#### [REQUIRED TASK]
All of the material should be reproduced exactly, with pictures left out.

※

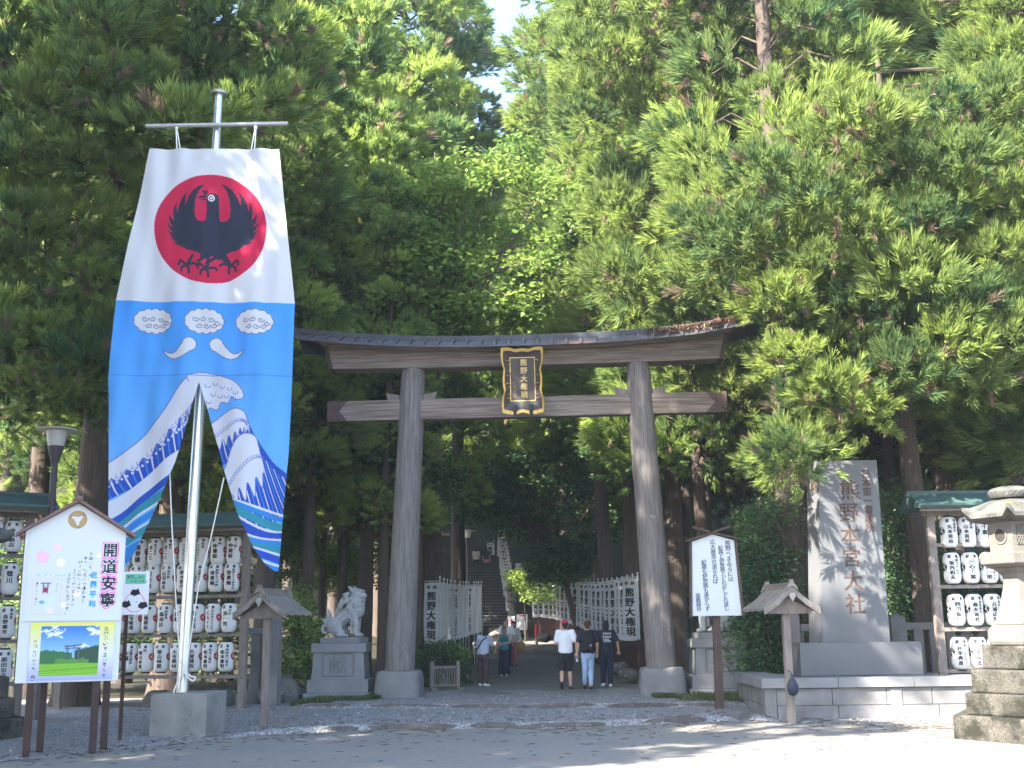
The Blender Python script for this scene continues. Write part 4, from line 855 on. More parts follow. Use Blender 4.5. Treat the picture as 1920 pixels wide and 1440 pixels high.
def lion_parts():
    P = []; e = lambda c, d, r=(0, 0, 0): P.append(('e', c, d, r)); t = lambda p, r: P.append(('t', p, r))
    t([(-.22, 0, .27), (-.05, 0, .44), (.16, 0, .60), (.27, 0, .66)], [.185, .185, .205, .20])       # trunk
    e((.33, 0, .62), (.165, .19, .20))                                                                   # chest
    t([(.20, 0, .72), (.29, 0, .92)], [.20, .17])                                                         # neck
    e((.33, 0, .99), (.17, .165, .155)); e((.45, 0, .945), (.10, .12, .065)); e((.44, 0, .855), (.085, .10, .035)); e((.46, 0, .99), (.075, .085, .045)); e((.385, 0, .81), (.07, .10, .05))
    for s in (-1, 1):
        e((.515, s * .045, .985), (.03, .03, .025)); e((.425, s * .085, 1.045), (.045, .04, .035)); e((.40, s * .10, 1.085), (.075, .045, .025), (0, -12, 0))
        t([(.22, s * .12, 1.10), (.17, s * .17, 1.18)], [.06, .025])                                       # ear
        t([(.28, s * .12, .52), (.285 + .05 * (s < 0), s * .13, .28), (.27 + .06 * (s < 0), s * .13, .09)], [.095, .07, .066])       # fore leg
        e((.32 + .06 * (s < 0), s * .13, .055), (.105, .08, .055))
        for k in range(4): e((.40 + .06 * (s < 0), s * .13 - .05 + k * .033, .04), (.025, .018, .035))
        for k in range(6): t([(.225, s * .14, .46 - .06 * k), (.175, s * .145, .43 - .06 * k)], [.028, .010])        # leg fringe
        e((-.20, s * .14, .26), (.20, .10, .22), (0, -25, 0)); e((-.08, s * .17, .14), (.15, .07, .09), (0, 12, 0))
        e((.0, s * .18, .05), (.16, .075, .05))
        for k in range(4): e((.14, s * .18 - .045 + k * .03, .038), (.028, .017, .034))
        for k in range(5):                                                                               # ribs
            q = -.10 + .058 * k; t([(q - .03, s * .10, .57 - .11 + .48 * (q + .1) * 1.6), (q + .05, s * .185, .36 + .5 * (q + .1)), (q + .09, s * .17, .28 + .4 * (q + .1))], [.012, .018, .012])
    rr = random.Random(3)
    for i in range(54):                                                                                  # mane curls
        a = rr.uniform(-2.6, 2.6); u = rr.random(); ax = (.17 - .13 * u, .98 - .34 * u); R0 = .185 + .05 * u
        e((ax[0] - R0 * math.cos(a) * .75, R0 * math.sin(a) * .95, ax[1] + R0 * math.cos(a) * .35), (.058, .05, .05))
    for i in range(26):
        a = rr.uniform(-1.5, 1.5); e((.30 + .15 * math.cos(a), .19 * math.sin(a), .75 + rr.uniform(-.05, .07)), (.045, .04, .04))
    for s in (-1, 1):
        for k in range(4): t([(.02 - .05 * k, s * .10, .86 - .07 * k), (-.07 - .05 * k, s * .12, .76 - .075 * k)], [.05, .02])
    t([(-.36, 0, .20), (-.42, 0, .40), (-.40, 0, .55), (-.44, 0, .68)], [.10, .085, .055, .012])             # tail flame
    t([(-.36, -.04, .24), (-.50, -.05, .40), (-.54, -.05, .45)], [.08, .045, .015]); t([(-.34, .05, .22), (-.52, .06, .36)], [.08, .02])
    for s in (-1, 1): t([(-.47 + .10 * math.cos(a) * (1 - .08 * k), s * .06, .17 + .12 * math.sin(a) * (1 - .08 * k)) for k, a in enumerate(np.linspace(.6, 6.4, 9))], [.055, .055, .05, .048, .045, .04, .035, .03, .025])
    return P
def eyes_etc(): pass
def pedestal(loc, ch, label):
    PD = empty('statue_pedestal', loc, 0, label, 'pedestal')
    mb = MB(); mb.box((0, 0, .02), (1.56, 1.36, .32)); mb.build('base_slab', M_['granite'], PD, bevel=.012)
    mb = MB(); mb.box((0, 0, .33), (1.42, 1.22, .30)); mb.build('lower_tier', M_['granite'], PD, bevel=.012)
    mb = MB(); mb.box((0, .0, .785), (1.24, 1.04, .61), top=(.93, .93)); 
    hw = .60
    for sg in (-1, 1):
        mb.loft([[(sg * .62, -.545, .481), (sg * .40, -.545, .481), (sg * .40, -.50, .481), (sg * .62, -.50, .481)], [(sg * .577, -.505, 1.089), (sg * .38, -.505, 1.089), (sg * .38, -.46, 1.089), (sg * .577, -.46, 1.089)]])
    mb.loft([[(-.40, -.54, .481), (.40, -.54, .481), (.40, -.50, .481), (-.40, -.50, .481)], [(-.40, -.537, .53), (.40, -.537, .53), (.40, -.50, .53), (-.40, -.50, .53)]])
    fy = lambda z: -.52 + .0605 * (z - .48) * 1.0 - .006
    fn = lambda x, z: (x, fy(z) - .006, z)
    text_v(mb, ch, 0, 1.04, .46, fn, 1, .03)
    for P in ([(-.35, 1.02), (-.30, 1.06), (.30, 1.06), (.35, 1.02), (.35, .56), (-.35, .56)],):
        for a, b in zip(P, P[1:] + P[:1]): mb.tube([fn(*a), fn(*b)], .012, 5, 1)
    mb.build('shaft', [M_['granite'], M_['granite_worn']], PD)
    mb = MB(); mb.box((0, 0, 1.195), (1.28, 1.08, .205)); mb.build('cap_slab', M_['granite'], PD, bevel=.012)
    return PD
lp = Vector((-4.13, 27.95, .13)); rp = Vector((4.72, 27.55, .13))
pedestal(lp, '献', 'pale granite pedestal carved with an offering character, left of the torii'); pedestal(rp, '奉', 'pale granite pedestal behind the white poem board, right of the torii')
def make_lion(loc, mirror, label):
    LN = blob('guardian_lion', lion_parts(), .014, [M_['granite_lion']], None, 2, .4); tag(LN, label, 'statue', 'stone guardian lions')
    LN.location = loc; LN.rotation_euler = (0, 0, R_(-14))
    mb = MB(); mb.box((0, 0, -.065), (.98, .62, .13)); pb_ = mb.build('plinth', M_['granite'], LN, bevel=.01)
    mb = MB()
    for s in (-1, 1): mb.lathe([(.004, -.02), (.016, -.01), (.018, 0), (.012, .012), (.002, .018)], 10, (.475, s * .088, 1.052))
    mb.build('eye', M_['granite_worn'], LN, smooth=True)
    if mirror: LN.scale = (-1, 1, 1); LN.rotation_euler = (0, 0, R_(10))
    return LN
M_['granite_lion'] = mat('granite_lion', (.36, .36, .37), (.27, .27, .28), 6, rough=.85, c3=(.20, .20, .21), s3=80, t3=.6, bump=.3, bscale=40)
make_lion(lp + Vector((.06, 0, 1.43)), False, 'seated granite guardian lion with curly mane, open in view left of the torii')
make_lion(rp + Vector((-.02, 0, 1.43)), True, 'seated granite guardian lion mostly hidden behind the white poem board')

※

#### [REPLY]
The Blender Python script for this scene continues. Write part 4, from line 855 on. More parts follow. Use Blender 4.5. Treat the picture as 1920 pixels wide and 1440 pixels high.
def lion_parts():
    P = []; e = lambda c, d, r=(0, 0, 0): P.append(('e', c, d, r)); t = lambda p, r: P.append(('t', p, r))
    t([(-.22, 0, .27), (-.05, 0, .44), (.16, 0, .60), (.27, 0, .66)], [.185, .185, .205, .20])       # trunk
    e((.33, 0, .62), (.165, .19, .20))                                                                   # chest
    t([(.20, 0, .72), (.29, 0, .92)], [.20, .17])                                                         # neck
    e((.33, 0, .99), (.17, .165, .155)); e((.45, 0, .945), (.10, .12, .065)); e((.44, 0, .855), (.085, .10, .035)); e((.46, 0, .99), (.075, .085, .045)); e((.385, 0, .81), (.07, .10, .05))
    for s in (-1, 1):
        e((.515, s * .045, .985), (.03, .03, .025)); e((.425, s * .085, 1.045), (.045, .04, .035)); e((.40, s * .10, 1.085), (.075, .045, .025), (0, -12, 0))
        t([(.22, s * .12, 1.10), (.17, s * .17, 1.18)], [.06, .025])                                       # ear
        t([(.28, s * .12, .52), (.285 + .05 * (s < 0), s * .13, .28), (.27 + .06 * (s < 0), s * .13, .09)], [.095, .07, .066])       # fore leg
        e((.32 + .06 * (s < 0), s * .13, .055), (.105, .08, .055))
        for k in range(4): e((.40 + .06 * (s < 0), s * .13 - .05 + k * .033, .04), (.025, .018, .035))
        for k in range(6): t([(.225, s * .14, .46 - .06 * k), (.175, s * .145, .43 - .06 * k)], [.028, .010])        # leg fringe
        e((-.20, s * .14, .26), (.20, .10, .22), (0, -25, 0)); e((-.08, s * .17, .14), (.15, .07, .09), (0, 12, 0))
        e((.0, s * .18, .05), (.16, .075, .05))
        for k in range(4): e((.14, s * .18 - .045 + k * .03, .038), (.028, .017, .034))
        for k in range(5):                                                                               # ribs
            q = -.10 + .058 * k; t([(q - .03, s * .10, .57 - .11 + .48 * (q + .1) * 1.6), (q + .05, s * .185, .36 + .5 * (q + .1)), (q + .09, s * .17, .28 + .4 * (q + .1))], [.012, .018, .012])
    rr = random.Random(3)
    for i in range(54):                                                                                  # mane curls
        a = rr.uniform(-2.6, 2.6); u = rr.random(); ax = (.17 - .13 * u, .98 - .34 * u); R0 = .185 + .05 * u
        e((ax[0] - R0 * math.cos(a) * .75, R0 * math.sin(a) * .95, ax[1] + R0 * math.cos(a) * .35), (.058, .05, .05))
    for i in range(26):
        a = rr.uniform(-1.5, 1.5); e((.30 + .15 * math.cos(a), .19 * math.sin(a), .75 + rr.uniform(-.05, .07)), (.045, .04, .04))
    for s in (-1, 1):
        for k in range(4): t([(.02 - .05 * k, s * .10, .86 - .07 * k), (-.07 - .05 * k, s * .12, .76 - .075 * k)], [.05, .02])
    t([(-.36, 0, .20), (-.42, 0, .40), (-.40, 0, .55), (-.44, 0, .68)], [.10, .085, .055, .012])             # tail flame
    t([(-.36, -.04, .24), (-.50, -.05, .40), (-.54, -.05, .45)], [.08, .045, .015]); t([(-.34, .05, .22), (-.52, .06, .36)], [.08, .02])
    for s in (-1, 1): t([(-.47 + .10 * math.cos(a) * (1 - .08 * k), s * .06, .17 + .12 * math.sin(a) * (1 - .08 * k)) for k, a in enumerate(np.linspace(.6, 6.4, 9))], [.055, .055, .05, .048, .045, .04, .035, .03, .025])
    return P
def eyes_etc(): pass
def pedestal(loc, ch, label):
    PD = empty('statue_pedestal', loc, 0, label, 'pedestal')
    mb = MB(); mb.box((0, 0, .02), (1.56, 1.36, .32)); mb.build('base_slab', M_['granite'], PD, bevel=.012)
    mb = MB(); mb.box((0, 0, .33), (1.42, 1.22, .30)); mb.build('lower_tier', M_['granite'], PD, bevel=.012)
    mb = MB(); mb.box((0, .0, .785), (1.24, 1.04, .61), top=(.93, .93)); 
    hw = .60
    for sg in (-1, 1):
        mb.loft([[(sg * .62, -.545, .481), (sg * .40, -.545, .481), (sg * .40, -.50, .481), (sg * .62, -.50, .481)], [(sg * .577, -.505, 1.089), (sg * .38, -.505, 1.089), (sg * .38, -.46, 1.089), (sg * .577, -.46, 1.089)]])
    mb.loft([[(-.40, -.54, .481), (.40, -.54, .481), (.40, -.50, .481), (-.40, -.50, .481)], [(-.40, -.537, .53), (.40, -.537, .53), (.40, -.50, .53), (-.40, -.50, .53)]])
    fy = lambda z: -.52 + .0605 * (z - .48) * 1.0 - .006
    fn = lambda x, z: (x, fy(z) - .006, z)
    text_v(mb, ch, 0, 1.04, .46, fn, 1, .03)
    for P in ([(-.35, 1.02), (-.30, 1.06), (.30, 1.06), (.35, 1.02), (.35, .56), (-.35, .56)],):
        for a, b in zip(P, P[1:] + P[:1]): mb.tube([fn(*a), fn(*b)], .012, 5, 1)
    mb.build('shaft', [M_['granite'], M_['granite_worn']], PD)
    mb = MB(); mb.box((0, 0, 1.195), (1.28, 1.08, .205)); mb.build('cap_slab', M_['granite'], PD, bevel=.012)
    return PD
lp = Vector((-4.13, 27.95, .13)); rp = Vector((4.72, 27.55, .13))
pedestal(lp, '献', 'pale granite pedestal carved with an offering character, left of the torii'); pedestal(rp, '奉', 'pale granite pedestal behind the white poem board, right of the torii')
def make_lion(loc, mirror, label):
    LN = blob('guardian_lion', lion_parts(), .014, [M_['granite_lion']], None, 2, .4); tag(LN, label, 'statue', 'stone guardian lions')
    LN.location = loc; LN.rotation_euler = (0, 0, R_(-14))
    mb = MB(); mb.box((0, 0, -.065), (.98, .62, .13)); pb_ = mb.build('plinth', M_['granite'], LN, bevel=.01)
    mb = MB()
    for s in (-1, 1): mb.lathe([(.004, -.02), (.016, -.01), (.018, 0), (.012, .012), (.002, .018)], 10, (.475, s * .088, 1.052))
    mb.build('eye', M_['granite_worn'], LN, smooth=True)
    if mirror: LN.scale = (-1, 1, 1); LN.rotation_euler = (0, 0, R_(10))
    return LN
M_['granite_lion'] = mat('granite_lion', (.36, .36, .37), (.27, .27, .28), 6, rough=.85, c3=(.20, .20, .21), s3=80, t3=.6, bump=.3, bscale=40)
make_lion(lp + Vector((.06, 0, 1.43)), False, 'seated granite guardian lion with curly mane, open in view left of the torii')
make_lion(rp + Vector((-.02, 0, 1.43)), True, 'seated granite guardian lion mostly hidden behind the white poem board')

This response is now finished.